Un gruppo di facinorosi (per la loro assidua frequentazione del luogo, tutti volti noti alla giustizia) composto all’incirca da quattro sgherri di anni cinque, altri quattro affiliati di anni undici, un altro paio con simil barbe da tredicenni, e ben quattro over quaranta (fondamentalmente fiancheggiatori dei suddetti, nei ruoli di sedicenti padri e zii), è penetrato all’interno della green zone della scuola media di via veronese e dopo aver proditoriamente ripulito il campo da pallacanestro e aggiustato le retine, ne ha preso possesso in via definitiva organizzando un sospetto assembramento di gruppo chiamato in codice: partita. Non era la prima volta.
Nel rispetto dei fatti va riconosciuto che l’intera gang, e nello specifico la sua componente minorenne (minorile?), non si limitava a “giocare a basket” ma lo faceva, orribile dictu, a voce alta. Qualcuno rideva, perfino. Qualcuno sudava.
A tutto questo ordire e malversare è stato posto termine dal perentorio e, occorre dire, coraggioso intervento di una pattuglia motorizzata della polizia locale, che su anonima ma legittima segnalazione di cittadini perfino migliori di noi, ha ristabilito prontamente ordine e ambiti del diritto. Naturalmente, facendo nient’altro che il proprio dovere, e di conseguenza ogni problema di coscienza si dà per risolto.
“Partita” interrotta, malavitosi esplulsi, minaccia sventata.
E’ chiaro che come cittadini siamo entusiasti della prontezza con cui l’amministrazione pubblica ha dato seguito alle direttive scaturite dal recente vertice anticriminalità. Il nostro senso civico – luterano per ispirazione e renano per applicazione – se ne compiace.
Ora, perché è giusto segnalare questo episodio di scorrettezza da parte di una componente minoritaria e così dolosamente turpe della cittadinanza?
Perché, e va riconosciuto, l’amministrazione pubblica di questa città ha un penchant invincibile per la tutela delle prime necessità ludiche e/o motorie dei più giovani. Se poi sono giovanissimi, questa dedizione aumenta. Tutto il territorio comunale è ridondante di strutture sportive pubbliche messe a disposizione della cittadinanza. Si badi, parliamo di cittadini non votanti per lo più in età scolare e di strutture sportive pubbliche che per numero, qualità, tipologia, disponibilità, facile e libero accesso, siano nella completa e responsabile disponibilità di ciascuno di noi.
Quindi, salta agli occhi come la presa di possesso del campo da basket sia stata un sopruso volgare, gratuito, inutile e violento, un intollerabile atto di disobbedienza civile nei confronti di un’autorità pubblica competente, propositiva, attenta, le cui capacità di programmazione sono vanto per un vasto bacino elettorale.

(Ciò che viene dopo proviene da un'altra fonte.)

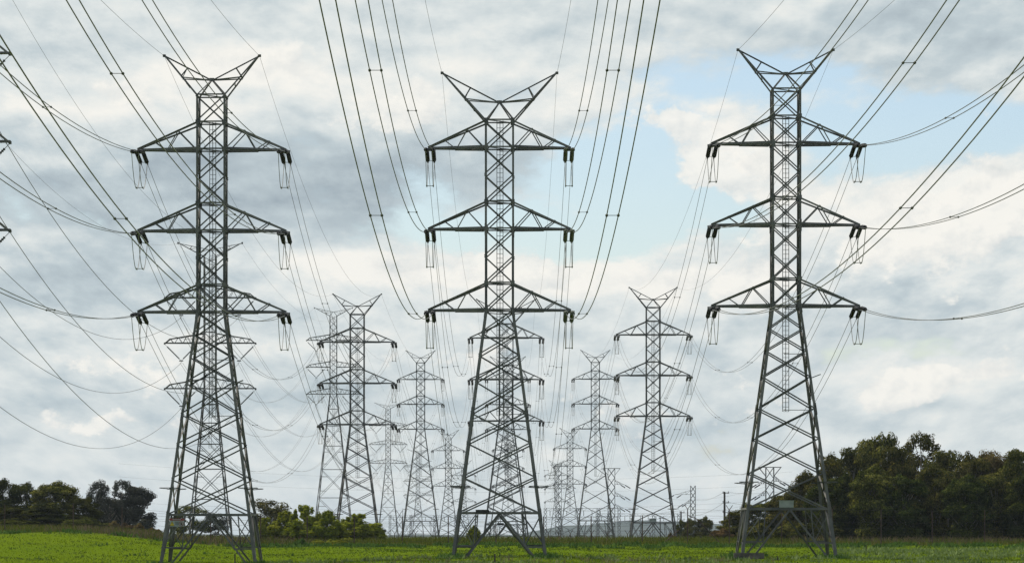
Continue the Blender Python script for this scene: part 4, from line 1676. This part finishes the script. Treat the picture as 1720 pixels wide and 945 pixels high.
def patchy(scale_x, scale_d, thr, seed):
    def f(px, d, rng):
        x = (px - CX) * d / F
        r = np.random.default_rng(seed)
        s = np.zeros_like(x)
        for k in range(7):
            a, b, c = r.uniform(0.5, 2.0) / scale_x, r.uniform(0.5, 2.0) / scale_d, r.uniform(0, 6.28)
            s += np.sin(x * a * 6.28 + c) * np.sin(d * b * 6.28 + c * 1.7 + r.uniform(0, 6))
        return s / 2.0 + rng.normal(size=len(x)) * 0.15 > thr
    return f


o = blades('grass', 110000, (-120, 1840), (232, 372), (0.05, 0.13), (0.05, 0.16), M['blade'], 1)
tag(o, 'fresh green pasture grass across the field', 'grass')
o = blades('tall_grass', 34000, (-120, 1840), (366, 450), (0.35, 0.8), (0.03, 0.10), M['dryolive'], 2)
tag(o, 'tall olive grass behind the fence line', 'grass')
o = blades('dry_grass', 12000, (-120, 1840), (362, 400), (0.5, 1.05), (0.03, 0.09), M['dry'], 3,
           mask=lambda px, d, rng: ((patchy(26, 30, 0.3, 5)(px, d, rng)) & ((d > 392) | (px < 560))) | ((px > 1330) & (d > 378)) | ((px > 130) & (px < 420)))
tag(o, 'dry pinkish seed heads standing above the grass at the fence', 'grass')
o = blades('weeds', 4500, (-120, 1840), (296, 372), (0.15, 0.36), (0.12, 0.32), M['weed'], 4,
           mask=patchy(9, 16, 1.25, 8), tuft=3, spread=0.25)
tag(o, 'dark green weed clumps in the pasture', 'weeds')
o = blades('pale_weeds', 26000, (-120, 1840), (238, 346), (0.15, 0.42), (0.10, 0.26), M['weed_pale'], 6,
           mask=lambda px, d, rng: (patchy(8, 14, 0.85, 11)(px, d, rng) & (px > 430) & (d < 305)) | (patchy(5, 9, -0.25, 12)(px, d, rng) & (px > 560) & (d < 262)) | (patchy(6, 14, 0.1, 13)(px, d, rng) & (px > 1410) & (d > 296) & (d < 346)), tuft=3, spread=0.25)
tag(o, 'pale leafy weeds in the near pasture', 'weeds')
o = blades('clover', 15000, (-120, 1840), (290, 364), (0.05, 0.20), (0.06, 0.16), M['clover'], 51,
           mask=patchy(11, 18, 0.35, 52), tuft=2, spread=0.3)
tag(o, 'low bluish clover patches in the pasture', 'weeds')
o = blades('near_weeds', 2200, (520, 1840), (238, 258), (0.15, 0.42), (0.12, 0.30), M['weed'], 44,
           mask=patchy(5, 9, 0.35, 45), tuft=3, spread=0.25)
tag(o, 'dark leafy weeds in the nearest strip of pasture', 'weeds')
o = blades('fence_weeds', 5200, (-120, 1840), (350, 370), (0.25, 0.5), (0.15, 0.35), M['weed'], 9,
           mask=lambda px, d, rng: patchy(7, 30, 0.15, 14)(px, d, rng) & ((px > 400) | (d > 362)), tuft=3, spread=0.3)
tag(o, 'taller green weeds along the foot of the fence', 'weeds')
o = blades('foot_weeds', 90000, (230, 1440), (286, 312), (0.15, 0.5), (0.04, 0.14), M['weed'], 31,
           mask=lambda px, d, rng: near_feet(px, d), tuft=2, spread=0.15)
tag(o, 'rank weeds round the feet of the near pylons', 'weeds')
o = blades('seed_heads', 5200, (560, 1300), (246, 292), (0.25, 0.6), (0.03, 0.08), M['dry'], 12,
           mask=patchy(6, 12, 1.0, 21), tuft=2, spread=0.2)
tag(o, 'brownish seed heads in the near grass below the central pylon', 'grass')

# ------------------------------------------------------------------ air
hz = MB()
hz.box((0, 5800, 36.0), (16000, 12400, 82.0))
hm, q, bs = mat_new('pale_air')
hm.node_tree.nodes.remove(bs)
pv = q.n('ShaderNodeVolumePrincipled')
pv.inputs['Color'].default_value = (0.76, 0.87, 1.0, 1)
pv.inputs['Density'].default_value = 0.000045
pv.inputs['Anisotropy'].default_value = 0.0
q.link(pv.outputs[0], hm.node_tree.nodes['Material Output'].inputs['Volume'])
ho = hz.build('haze', hm)
tag(ho, kind='stuff')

Resta da evadere una questione di logica pura vigliaccamente sollevata da Francesco, dieci anni, che decide così di mettere in mora le profonde convinzioni ideologiche, nonché la solidità, della sua delusa e deludente figura paterna: “Babbo, e adesso dove andiamo a fare due tiri a basket?”.
Al sindaco e all’assessore allo sport il piacere speculativo di dare una risposta a Francesco. (Per amore di forma, segnaliamo all’assessore che non abbiamo alcuna intenzione di indire conferenze stampa di qualsivoglia natura. Manchiamo anche della volontà di organizzare premiazioni con coktail annesso. No formal attire.)
Cordiali saluti, Mauro Canu
Post scriptum: il meccanismo burocratico di autorizzazione formale per avere accesso alla struttura sportiva non è stato mai messo in moto. Per cui anticipiamo l’ovvia risposta, a chiunque spetti, e ci dichiariamo preventivamente e collettivamente colpevoli. Coscienze professionali, previsioni normative, ordini gerachici non sembrano aver dato problemi. Resta lo stupore per una colossale assenza di buon senso e per la sua discrezionale applicazione quotidiana.